## Extracted entries
++++++++++++++++++++

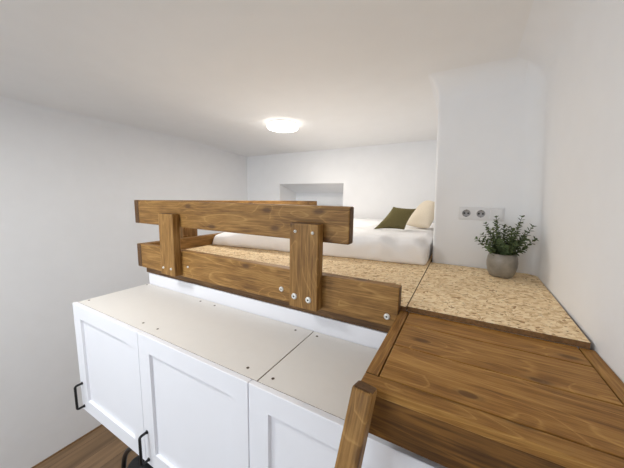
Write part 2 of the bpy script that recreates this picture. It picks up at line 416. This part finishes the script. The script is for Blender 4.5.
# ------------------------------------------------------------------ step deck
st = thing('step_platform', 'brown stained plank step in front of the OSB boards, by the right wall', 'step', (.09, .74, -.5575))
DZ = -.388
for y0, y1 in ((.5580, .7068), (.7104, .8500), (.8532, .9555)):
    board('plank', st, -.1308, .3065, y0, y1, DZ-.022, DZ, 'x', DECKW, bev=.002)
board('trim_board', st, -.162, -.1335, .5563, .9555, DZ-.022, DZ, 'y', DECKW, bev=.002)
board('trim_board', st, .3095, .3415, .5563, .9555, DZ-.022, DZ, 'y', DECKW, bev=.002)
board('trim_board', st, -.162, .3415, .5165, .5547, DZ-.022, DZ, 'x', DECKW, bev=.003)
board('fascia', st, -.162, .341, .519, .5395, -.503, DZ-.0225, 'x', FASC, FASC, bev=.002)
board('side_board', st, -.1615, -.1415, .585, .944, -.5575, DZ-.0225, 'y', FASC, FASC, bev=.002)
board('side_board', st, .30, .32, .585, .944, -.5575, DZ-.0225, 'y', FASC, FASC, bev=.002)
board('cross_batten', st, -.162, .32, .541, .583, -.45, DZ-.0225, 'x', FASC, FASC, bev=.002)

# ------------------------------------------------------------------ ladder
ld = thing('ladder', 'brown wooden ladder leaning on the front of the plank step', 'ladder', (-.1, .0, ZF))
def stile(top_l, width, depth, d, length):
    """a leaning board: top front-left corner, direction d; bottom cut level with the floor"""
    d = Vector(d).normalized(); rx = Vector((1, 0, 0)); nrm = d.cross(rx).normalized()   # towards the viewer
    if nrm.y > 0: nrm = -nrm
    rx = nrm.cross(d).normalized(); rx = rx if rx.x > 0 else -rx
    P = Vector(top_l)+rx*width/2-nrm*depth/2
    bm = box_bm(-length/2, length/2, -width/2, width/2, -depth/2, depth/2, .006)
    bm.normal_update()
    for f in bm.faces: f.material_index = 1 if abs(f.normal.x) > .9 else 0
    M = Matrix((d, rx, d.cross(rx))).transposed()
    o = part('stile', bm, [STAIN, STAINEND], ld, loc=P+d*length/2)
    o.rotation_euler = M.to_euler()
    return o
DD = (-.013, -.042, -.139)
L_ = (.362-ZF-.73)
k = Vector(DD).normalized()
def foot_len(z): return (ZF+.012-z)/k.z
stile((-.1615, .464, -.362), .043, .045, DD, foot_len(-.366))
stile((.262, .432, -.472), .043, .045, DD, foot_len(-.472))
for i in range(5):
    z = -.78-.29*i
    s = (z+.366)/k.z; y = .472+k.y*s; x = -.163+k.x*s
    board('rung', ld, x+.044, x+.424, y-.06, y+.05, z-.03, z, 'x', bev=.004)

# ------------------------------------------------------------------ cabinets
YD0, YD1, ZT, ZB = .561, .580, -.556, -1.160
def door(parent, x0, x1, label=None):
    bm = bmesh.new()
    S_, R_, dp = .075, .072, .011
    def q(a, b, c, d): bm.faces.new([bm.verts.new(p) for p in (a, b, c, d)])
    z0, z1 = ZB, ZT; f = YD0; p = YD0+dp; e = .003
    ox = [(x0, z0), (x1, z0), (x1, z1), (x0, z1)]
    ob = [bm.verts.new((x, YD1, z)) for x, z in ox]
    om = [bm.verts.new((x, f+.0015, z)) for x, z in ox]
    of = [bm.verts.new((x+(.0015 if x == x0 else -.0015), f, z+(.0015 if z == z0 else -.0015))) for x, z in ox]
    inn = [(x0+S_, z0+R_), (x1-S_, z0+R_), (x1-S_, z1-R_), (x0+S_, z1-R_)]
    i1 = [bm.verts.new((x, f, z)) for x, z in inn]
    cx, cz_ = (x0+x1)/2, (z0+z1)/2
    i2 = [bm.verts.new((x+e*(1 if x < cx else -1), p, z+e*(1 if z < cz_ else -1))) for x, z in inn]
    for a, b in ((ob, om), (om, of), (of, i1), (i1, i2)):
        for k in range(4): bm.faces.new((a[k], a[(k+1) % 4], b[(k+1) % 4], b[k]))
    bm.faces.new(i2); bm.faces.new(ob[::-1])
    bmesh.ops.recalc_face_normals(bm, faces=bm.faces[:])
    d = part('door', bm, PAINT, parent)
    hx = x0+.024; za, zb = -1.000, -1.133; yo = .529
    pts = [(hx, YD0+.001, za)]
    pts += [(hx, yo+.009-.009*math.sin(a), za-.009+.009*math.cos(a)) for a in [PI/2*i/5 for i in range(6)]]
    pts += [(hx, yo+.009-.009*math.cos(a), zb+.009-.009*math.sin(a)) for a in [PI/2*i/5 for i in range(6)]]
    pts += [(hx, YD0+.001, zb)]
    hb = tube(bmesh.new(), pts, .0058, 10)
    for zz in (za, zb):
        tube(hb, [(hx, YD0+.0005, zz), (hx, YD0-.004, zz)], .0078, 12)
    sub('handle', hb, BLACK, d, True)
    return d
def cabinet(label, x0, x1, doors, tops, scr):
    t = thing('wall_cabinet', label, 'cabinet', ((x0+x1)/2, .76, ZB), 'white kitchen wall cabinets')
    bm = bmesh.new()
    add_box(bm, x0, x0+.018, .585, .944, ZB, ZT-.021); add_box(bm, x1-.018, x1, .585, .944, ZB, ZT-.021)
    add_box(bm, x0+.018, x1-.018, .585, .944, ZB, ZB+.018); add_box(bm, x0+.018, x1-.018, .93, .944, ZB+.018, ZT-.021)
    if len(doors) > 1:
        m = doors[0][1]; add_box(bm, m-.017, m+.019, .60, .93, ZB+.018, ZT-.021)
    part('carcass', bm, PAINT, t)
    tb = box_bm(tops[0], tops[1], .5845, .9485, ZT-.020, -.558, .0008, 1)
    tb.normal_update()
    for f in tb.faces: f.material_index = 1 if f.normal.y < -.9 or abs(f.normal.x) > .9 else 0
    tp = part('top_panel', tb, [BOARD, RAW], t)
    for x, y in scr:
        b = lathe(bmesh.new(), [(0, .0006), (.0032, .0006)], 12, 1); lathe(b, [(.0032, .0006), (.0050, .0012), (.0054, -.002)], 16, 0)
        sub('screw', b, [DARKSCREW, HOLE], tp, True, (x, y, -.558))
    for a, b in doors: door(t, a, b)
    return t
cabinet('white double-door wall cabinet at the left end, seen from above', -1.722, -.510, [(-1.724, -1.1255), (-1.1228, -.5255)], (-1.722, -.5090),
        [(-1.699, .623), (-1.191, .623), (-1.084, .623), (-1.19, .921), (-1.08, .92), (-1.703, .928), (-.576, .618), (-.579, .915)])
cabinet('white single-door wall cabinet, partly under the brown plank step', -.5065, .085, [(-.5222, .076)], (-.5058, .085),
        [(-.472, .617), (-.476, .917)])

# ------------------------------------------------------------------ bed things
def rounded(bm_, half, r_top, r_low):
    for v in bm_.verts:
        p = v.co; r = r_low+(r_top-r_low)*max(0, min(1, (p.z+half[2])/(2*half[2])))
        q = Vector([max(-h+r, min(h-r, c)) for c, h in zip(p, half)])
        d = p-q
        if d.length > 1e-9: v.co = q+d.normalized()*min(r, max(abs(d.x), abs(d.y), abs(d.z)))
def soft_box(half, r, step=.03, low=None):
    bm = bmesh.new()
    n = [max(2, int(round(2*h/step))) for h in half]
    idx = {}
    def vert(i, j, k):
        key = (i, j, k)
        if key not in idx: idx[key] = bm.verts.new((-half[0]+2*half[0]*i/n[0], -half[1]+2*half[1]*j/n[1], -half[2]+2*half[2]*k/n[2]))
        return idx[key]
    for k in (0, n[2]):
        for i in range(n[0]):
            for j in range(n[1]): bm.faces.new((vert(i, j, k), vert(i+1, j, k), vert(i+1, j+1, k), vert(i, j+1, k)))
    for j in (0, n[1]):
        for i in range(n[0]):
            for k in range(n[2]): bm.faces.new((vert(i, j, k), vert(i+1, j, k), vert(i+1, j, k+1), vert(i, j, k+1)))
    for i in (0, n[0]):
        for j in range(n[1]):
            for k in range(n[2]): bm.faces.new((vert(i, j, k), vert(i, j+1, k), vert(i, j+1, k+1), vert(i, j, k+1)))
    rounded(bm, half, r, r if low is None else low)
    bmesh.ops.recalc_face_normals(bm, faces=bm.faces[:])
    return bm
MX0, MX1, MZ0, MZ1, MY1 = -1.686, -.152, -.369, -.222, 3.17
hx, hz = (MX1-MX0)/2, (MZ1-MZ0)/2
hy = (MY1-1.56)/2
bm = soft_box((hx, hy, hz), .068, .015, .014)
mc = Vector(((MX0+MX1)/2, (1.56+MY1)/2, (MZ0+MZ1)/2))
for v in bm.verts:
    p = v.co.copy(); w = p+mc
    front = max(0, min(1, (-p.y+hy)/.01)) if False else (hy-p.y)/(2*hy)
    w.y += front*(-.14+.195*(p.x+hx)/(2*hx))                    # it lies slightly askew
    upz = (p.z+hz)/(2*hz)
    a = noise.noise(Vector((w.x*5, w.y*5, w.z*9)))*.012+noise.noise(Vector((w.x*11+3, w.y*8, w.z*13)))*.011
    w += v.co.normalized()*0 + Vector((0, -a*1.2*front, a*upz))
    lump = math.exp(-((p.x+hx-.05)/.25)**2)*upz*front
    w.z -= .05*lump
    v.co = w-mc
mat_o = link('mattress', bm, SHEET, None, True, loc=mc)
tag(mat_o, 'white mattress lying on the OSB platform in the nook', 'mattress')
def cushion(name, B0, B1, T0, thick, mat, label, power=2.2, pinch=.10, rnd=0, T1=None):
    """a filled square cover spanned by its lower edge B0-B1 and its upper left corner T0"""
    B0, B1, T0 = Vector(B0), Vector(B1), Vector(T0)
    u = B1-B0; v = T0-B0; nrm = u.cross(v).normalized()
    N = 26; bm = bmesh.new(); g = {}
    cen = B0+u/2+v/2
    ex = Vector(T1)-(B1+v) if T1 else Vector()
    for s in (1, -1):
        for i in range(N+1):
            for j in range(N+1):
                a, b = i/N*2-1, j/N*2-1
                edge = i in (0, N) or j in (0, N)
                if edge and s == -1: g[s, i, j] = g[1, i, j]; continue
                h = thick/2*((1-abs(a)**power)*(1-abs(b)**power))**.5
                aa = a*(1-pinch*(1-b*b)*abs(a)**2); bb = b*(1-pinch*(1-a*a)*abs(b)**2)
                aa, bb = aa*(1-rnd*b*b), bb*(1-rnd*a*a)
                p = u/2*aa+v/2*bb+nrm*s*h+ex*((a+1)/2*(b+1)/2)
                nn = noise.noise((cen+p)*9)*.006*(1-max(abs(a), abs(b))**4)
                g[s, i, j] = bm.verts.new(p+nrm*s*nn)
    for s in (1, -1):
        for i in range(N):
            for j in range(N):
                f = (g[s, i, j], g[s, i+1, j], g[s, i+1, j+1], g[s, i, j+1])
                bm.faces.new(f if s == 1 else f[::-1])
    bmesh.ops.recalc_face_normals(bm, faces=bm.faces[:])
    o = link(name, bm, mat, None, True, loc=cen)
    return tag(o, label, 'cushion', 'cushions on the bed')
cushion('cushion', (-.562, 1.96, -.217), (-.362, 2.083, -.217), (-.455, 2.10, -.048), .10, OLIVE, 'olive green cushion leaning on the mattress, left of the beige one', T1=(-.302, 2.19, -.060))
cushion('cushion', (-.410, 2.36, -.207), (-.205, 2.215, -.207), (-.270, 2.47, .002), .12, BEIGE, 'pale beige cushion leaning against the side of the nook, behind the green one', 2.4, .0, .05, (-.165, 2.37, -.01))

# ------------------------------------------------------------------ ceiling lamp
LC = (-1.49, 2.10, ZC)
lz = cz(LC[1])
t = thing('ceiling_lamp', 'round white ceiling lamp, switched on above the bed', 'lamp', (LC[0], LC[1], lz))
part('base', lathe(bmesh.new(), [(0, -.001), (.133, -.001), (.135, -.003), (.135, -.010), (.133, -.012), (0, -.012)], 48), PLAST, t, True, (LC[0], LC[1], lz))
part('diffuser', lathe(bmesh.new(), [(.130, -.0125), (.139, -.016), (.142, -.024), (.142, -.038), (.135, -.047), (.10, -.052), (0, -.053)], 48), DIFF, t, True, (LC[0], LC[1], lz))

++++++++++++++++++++

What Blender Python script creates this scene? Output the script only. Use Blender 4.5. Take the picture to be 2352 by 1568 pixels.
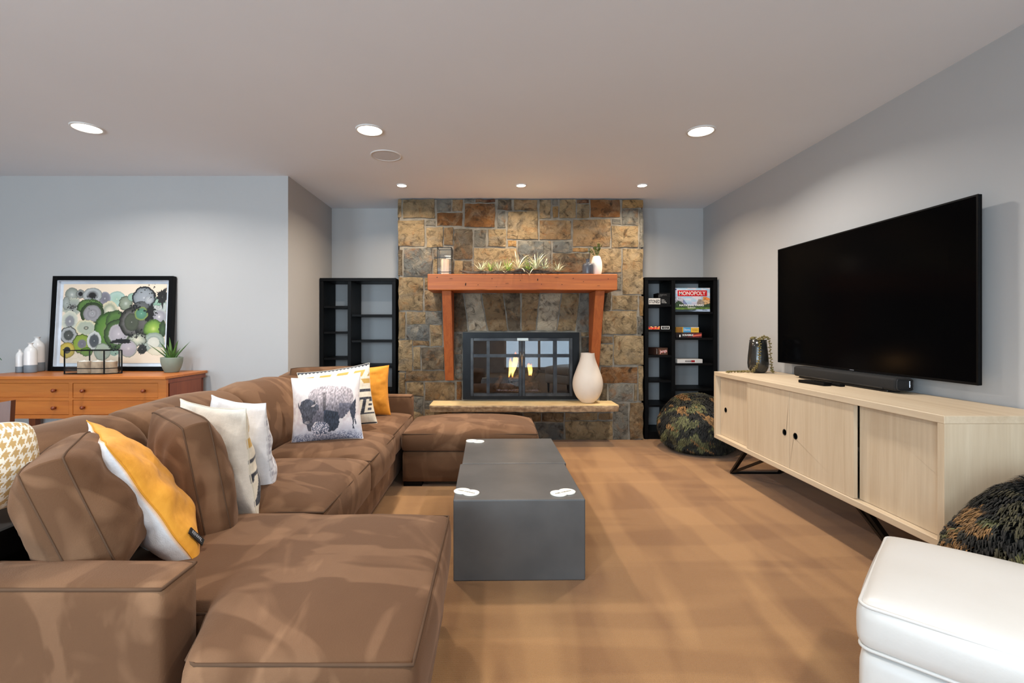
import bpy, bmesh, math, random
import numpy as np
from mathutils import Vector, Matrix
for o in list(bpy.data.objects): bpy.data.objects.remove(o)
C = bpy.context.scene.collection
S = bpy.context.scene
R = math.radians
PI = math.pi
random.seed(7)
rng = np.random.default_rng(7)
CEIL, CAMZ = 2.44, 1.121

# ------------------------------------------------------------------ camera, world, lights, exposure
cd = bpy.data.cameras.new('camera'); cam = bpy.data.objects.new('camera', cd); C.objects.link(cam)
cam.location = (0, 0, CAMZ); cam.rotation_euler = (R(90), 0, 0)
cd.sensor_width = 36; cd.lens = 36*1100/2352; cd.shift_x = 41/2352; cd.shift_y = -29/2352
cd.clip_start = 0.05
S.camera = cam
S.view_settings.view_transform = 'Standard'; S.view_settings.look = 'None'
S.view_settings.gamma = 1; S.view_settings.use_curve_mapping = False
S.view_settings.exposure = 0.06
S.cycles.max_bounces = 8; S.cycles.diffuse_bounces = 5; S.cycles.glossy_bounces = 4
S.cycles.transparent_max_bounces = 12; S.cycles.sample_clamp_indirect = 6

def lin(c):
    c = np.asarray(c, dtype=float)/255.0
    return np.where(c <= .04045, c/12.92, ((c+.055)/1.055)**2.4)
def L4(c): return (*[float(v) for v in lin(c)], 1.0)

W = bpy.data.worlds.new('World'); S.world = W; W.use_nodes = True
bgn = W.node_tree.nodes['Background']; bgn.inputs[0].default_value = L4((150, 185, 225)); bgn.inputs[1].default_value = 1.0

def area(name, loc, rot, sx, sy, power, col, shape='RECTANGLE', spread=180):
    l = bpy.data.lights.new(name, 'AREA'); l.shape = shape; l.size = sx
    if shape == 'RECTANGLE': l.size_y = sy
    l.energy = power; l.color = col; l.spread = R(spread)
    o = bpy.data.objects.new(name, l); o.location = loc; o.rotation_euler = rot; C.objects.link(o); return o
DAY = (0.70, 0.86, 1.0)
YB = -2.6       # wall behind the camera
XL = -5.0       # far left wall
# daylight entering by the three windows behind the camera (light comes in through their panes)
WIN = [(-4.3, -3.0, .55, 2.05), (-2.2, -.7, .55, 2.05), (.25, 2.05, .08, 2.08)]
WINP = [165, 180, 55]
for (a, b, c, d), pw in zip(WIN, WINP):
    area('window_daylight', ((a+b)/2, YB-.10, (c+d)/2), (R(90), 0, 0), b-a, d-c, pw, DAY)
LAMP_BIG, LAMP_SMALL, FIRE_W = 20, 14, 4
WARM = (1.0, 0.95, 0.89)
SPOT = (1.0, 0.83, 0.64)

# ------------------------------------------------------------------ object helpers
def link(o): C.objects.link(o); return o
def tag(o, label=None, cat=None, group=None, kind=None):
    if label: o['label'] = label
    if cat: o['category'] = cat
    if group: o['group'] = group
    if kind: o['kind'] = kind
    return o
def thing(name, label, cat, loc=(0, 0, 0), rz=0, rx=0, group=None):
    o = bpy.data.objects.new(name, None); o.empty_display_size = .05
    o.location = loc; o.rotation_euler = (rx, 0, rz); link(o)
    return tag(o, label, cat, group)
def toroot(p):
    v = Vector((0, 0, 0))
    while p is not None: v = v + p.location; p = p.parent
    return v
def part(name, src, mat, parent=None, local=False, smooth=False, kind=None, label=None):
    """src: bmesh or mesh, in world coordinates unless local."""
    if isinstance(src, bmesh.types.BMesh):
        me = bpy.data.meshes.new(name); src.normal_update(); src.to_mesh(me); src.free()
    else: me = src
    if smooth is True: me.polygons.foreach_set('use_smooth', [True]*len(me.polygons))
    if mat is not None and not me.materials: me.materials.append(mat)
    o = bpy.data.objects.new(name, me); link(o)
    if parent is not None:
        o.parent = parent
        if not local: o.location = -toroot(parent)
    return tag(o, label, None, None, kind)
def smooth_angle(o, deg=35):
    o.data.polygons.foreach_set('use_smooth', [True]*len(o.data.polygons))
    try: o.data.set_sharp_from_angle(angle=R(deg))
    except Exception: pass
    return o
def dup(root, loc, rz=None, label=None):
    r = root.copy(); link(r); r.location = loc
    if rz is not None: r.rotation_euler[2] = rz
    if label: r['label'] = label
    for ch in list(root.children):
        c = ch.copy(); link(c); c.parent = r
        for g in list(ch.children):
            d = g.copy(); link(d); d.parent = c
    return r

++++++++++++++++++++

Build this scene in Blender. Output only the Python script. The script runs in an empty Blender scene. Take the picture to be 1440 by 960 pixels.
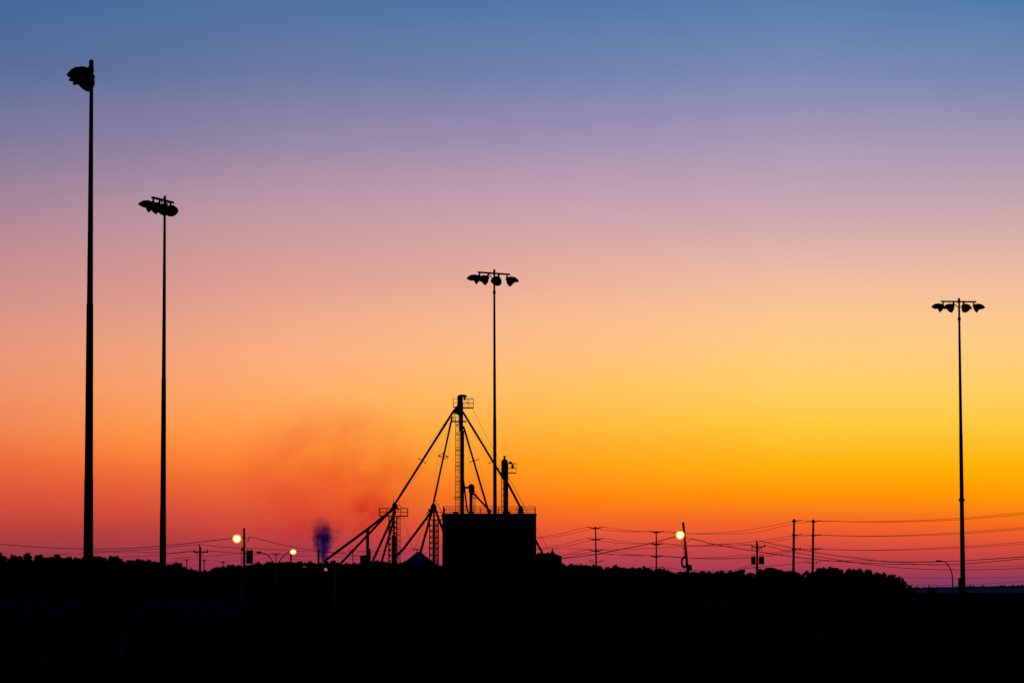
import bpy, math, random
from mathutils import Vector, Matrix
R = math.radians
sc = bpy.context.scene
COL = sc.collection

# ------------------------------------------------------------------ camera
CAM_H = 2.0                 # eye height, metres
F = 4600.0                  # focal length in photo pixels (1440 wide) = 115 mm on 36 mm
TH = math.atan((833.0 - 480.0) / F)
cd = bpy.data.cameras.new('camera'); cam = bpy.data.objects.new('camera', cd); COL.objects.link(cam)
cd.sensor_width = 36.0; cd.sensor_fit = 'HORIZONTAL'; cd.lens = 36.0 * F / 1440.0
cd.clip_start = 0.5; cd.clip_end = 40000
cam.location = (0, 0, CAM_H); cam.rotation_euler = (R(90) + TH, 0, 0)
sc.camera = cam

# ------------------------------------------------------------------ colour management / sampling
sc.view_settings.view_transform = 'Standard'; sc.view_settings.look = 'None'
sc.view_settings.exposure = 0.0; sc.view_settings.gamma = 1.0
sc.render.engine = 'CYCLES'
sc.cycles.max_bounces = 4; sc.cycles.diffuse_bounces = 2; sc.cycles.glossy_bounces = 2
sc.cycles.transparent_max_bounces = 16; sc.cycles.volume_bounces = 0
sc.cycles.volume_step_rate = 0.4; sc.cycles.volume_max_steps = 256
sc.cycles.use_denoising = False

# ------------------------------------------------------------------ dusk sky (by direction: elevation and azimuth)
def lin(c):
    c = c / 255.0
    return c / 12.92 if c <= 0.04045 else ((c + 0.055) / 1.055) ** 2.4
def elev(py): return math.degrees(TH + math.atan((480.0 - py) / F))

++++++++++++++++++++

## Task brief
Look through the material above and print exactly the lines from the one containing "Write part 2" to the one containing "-.45, DZ-.0225, 'x', FASC, FASC, bev=.002)", both included, and nothing more.

## Result below
Write part 2 of the bpy script that recreates this picture. It picks up at line 416. This part finishes the script. The script is for Blender 4.5.
# ------------------------------------------------------------------ step deck
st = thing('step_platform', 'brown stained plank step in front of the OSB boards, by the right wall', 'step', (.09, .74, -.5575))
DZ = -.388
for y0, y1 in ((.5580, .7068), (.7104, .8500), (.8532, .9555)):
    board('plank', st, -.1308, .3065, y0, y1, DZ-.022, DZ, 'x', DECKW, bev=.002)
board('trim_board', st, -.162, -.1335, .5563, .9555, DZ-.022, DZ, 'y', DECKW, bev=.002)
board('trim_board', st, .3095, .3415, .5563, .9555, DZ-.022, DZ, 'y', DECKW, bev=.002)
board('trim_board', st, -.162, .3415, .5165, .5547, DZ-.022, DZ, 'x', DECKW, bev=.003)
board('fascia', st, -.162, .341, .519, .5395, -.503, DZ-.0225, 'x', FASC, FASC, bev=.002)
board('side_board', st, -.1615, -.1415, .585, .944, -.5575, DZ-.0225, 'y', FASC, FASC, bev=.002)
board('side_board', st, .30, .32, .585, .944, -.5575, DZ-.0225, 'y', FASC, FASC, bev=.002)
board('cross_batten', st, -.162, .32, .541, .583, -.45, DZ-.0225, 'x', FASC, FASC, bev=.002)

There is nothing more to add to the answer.